The City is afraid that the spreading mess of Guinness will force the Conservatives to clamp down on the number of mergers, which has gone up 160% in the past three years. Snaps Liberal Party Leader David Steel: "This endless shuffling about of assets has done nothing to improve the basic efficiency and capacity of British manufacturing." Already, takeover fever has abated. "There are no megabids running at all," says Kenneth Morton, an executive director with the Hill Samuel Group. "There's no doubt that people's attitudes have changed." Last month BTR, one of Britain's most aggressive raiders, backed away from a contested takeover of Pilkington, a highly successful glassmaker. Though BTR insists that its decision was based entirely on commercial considerations, others believe that the company was reading the political winds.
City officials are also concerned that the government might abandon its belief that the financial sector should be largely self-regulated.

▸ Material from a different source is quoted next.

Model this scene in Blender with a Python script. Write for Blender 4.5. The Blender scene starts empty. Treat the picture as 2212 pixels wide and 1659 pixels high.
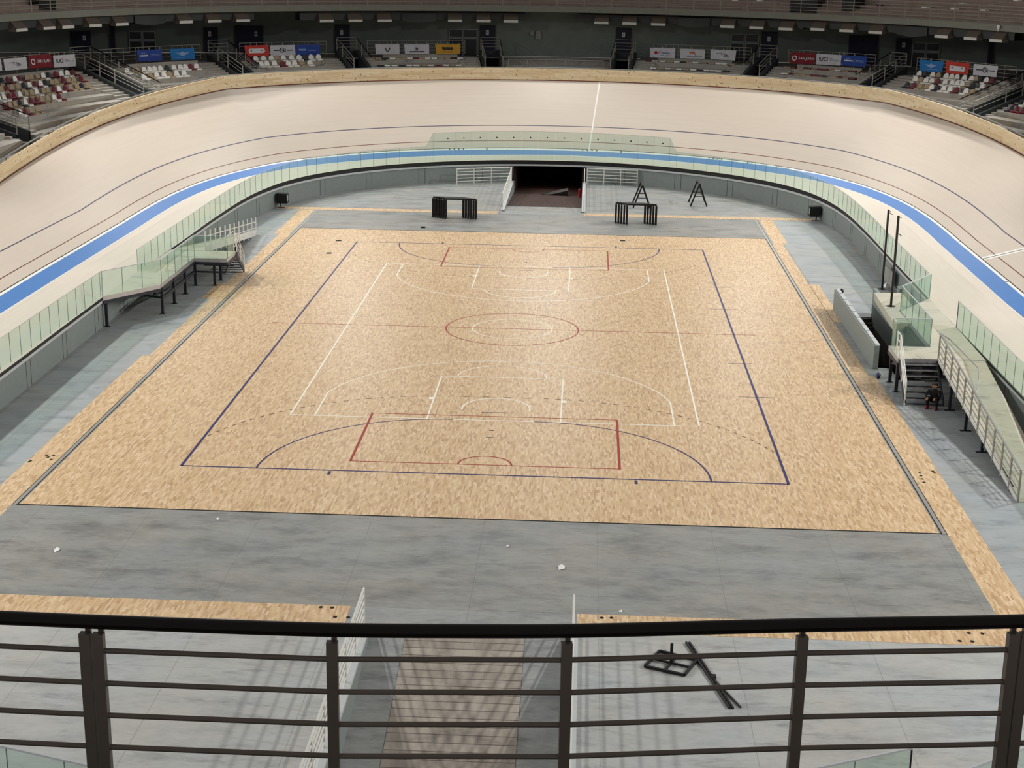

Under the new law, virtually all of Britain's financial-services areas, including securities, Eurobonds, commodities and foreign exchange, will be governed by a series of self-regulatory organizations. Their activity, in turn, will be supervised by the Securities Investment Board, a private-sector body whose decisions are backed by the force of the law. Says SIB Chairman Sir Kenneth Berrill: "The aim in the U.K. was to get the rules applied and interpreted by practitioners, and not by lawyers." Now, even some Conservative Party members feel that a tough U.S.-style Securities and Exchange Commission is needed. Says former Prime Minister Edward Heath: "I do not believe that the City is any longer capable of self-regulation."
Whatever set of regulations emerges, it will take time to undo the severe damage to the City of London's reputation. For many Brits, the Guinness affair has reaffirmed a deeply felt suspicion of the City. Recently, 80% of those surveyed in a Gallup poll believed that the charges of "shady dealings" and "corruption" applied to "many" City companies. "I always felt there are bigger rogues at the top than there are at the bottom," says George Payne, a foreman at British Road Services' Oxford depot. "So this is no surprise to me."